> What you should do
Copy the data exactly as it appears, and do not include any pictures.

> Provided material
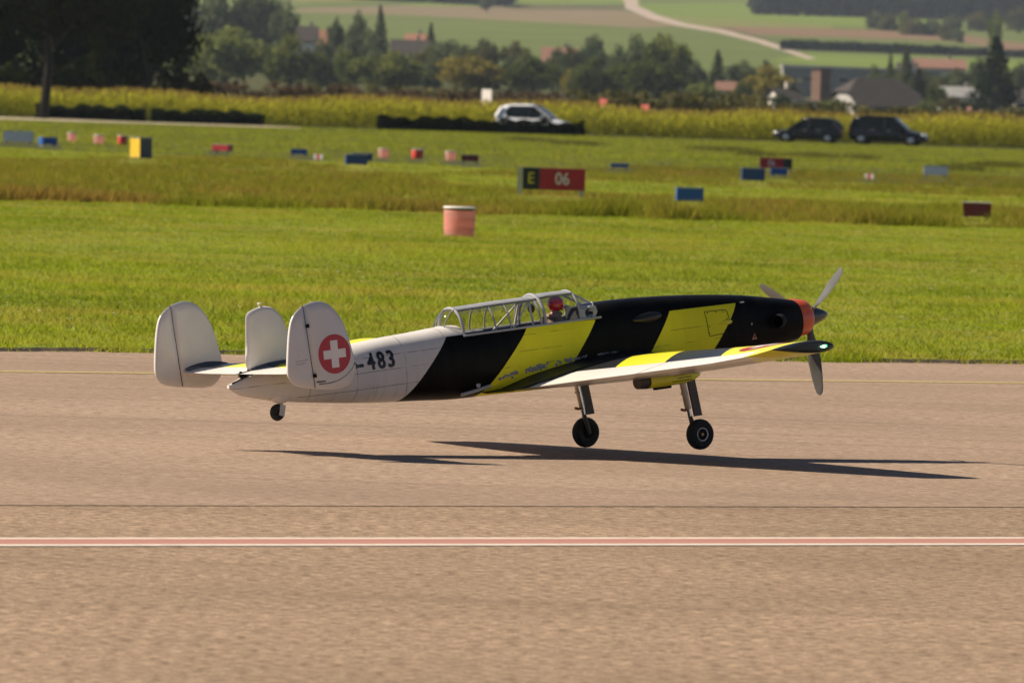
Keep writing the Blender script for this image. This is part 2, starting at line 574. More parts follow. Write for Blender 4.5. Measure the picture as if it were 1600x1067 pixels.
for k, poly in FIELDS:
    s_ = inpoly(pxc, poly) & (ctr[:, 1] > 1150 * SC)
    mi[s_] = k
mi[ctr[:, 1] < 1180 * SC] = 6
hill = new_obj('hillside', npmesh('hillside', V, Fc, smooth=True), HM)
hill.data.polygons.foreach_set('material_index', mi)
tag(hill, kind='structure')
# ------------------------------------------------------------------ foliage
def leaf_quads(C, size, up=.0, aspect=.7):
    """C (n,3) centres, size (n,), random orientation; returns V,F"""
    n = len(C)
    a = rng.normal(0, 1, (n, 3)); a /= np.linalg.norm(a, axis=1)[:, None]
    b = rng.normal(0, 1, (n, 3)); b -= a * (a * b).sum(1)[:, None]; b /= np.linalg.norm(b, axis=1)[:, None]
    s = np.broadcast_to(size, (n,))[:, None]
    a = a * s * .5; b = b * s * .5 * aspect
    V = np.stack([C - a, C + b * .9, C + a, C - b * .9], 1).reshape(-1, 3)
    Fc = np.arange(4 * n).reshape(-1, 4)
    return V, Fc

def crown_mesh(name, lobes, n, size, seed, shell=.55):
    """lobes: (x,y,z,rx,ry,rz) in unit crown space; leaf clumps mostly near the lobes' skins"""
    r = np.random.default_rng(seed)
    L = np.array(lobes, float)
    vol = (L[:, 3] * L[:, 4] * L[:, 5]) ** .67
    idx = r.choice(len(L), n, p=vol / vol.sum())
    d = r.normal(0, 1, (n, 3)); d /= np.linalg.norm(d, axis=1)[:, None]
    rad = np.where(r.uniform(0, 1, n) < .75, r.uniform(shell, 1.0, n), r.uniform(.1, shell, n))
    # small scale bumps so that the outline is uneven
    bump = 1 + .13 * np.sin(d[:, 0] * 7 + idx) * np.sin(d[:, 1] * 6 + 2 * idx) + .10 * np.sin(d[:, 2] * 11 + idx * 3)
    C = L[idx, :3] + d * L[idx, 3:] * (rad * bump)[:, None]
    V, Fc = leaf_quads(C, size * r.uniform(.6, 1.35, n))
    tint = np.repeat(np.clip(r.uniform(0, 1, len(L))[idx] * .55 + r.uniform(0, .45, n), 0, 1), 4)
    return npmesh(name, V, Fc, tint)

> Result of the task
Keep writing the Blender script for this image. This is part 2, starting at line 574. More parts follow. Write for Blender 4.5. Measure the picture as if it were 1600x1067 pixels.
for k, poly in FIELDS:
    s_ = inpoly(pxc, poly) & (ctr[:, 1] > 1150 * SC)
    mi[s_] = k
mi[ctr[:, 1] < 1180 * SC] = 6
hill = new_obj('hillside', npmesh('hillside', V, Fc, smooth=True), HM)
hill.data.polygons.foreach_set('material_index', mi)
tag(hill, kind='structure')
# ------------------------------------------------------------------ foliage
def leaf_quads(C, size, up=.0, aspect=.7):
    """C (n,3) centres, size (n,), random orientation; returns V,F"""
    n = len(C)
    a = rng.normal(0, 1, (n, 3)); a /= np.linalg.norm(a, axis=1)[:, None]
    b = rng.normal(0, 1, (n, 3)); b -= a * (a * b).sum(1)[:, None]; b /= np.linalg.norm(b, axis=1)[:, None]
    s = np.broadcast_to(size, (n,))[:, None]
    a = a * s * .5; b = b * s * .5 * aspect
    V = np.stack([C - a, C + b * .9, C + a, C - b * .9], 1).reshape(-1, 3)
    Fc = np.arange(4 * n).reshape(-1, 4)
    return V, Fc

def crown_mesh(name, lobes, n, size, seed, shell=.55):
    """lobes: (x,y,z,rx,ry,rz) in unit crown space; leaf clumps mostly near the lobes' skins"""
    r = np.random.default_rng(seed)
    L = np.array(lobes, float)
    vol = (L[:, 3] * L[:, 4] * L[:, 5]) ** .67
    idx = r.choice(len(L), n, p=vol / vol.sum())
    d = r.normal(0, 1, (n, 3)); d /= np.linalg.norm(d, axis=1)[:, None]
    rad = np.where(r.uniform(0, 1, n) < .75, r.uniform(shell, 1.0, n), r.uniform(.1, shell, n))
    # small scale bumps so that the outline is uneven
    bump = 1 + .13 * np.sin(d[:, 0] * 7 + idx) * np.sin(d[:, 1] * 6 + 2 * idx) + .10 * np.sin(d[:, 2] * 11 + idx * 3)
    C = L[idx, :3] + d * L[idx, 3:] * (rad * bump)[:, None]
    V, Fc = leaf_quads(C, size * r.uniform(.6, 1.35, n))
    tint = np.repeat(np.clip(r.uniform(0, 1, len(L))[idx] * .55 + r.uniform(0, .45, n), 0, 1), 4)
    return npmesh(name, V, Fc, tint)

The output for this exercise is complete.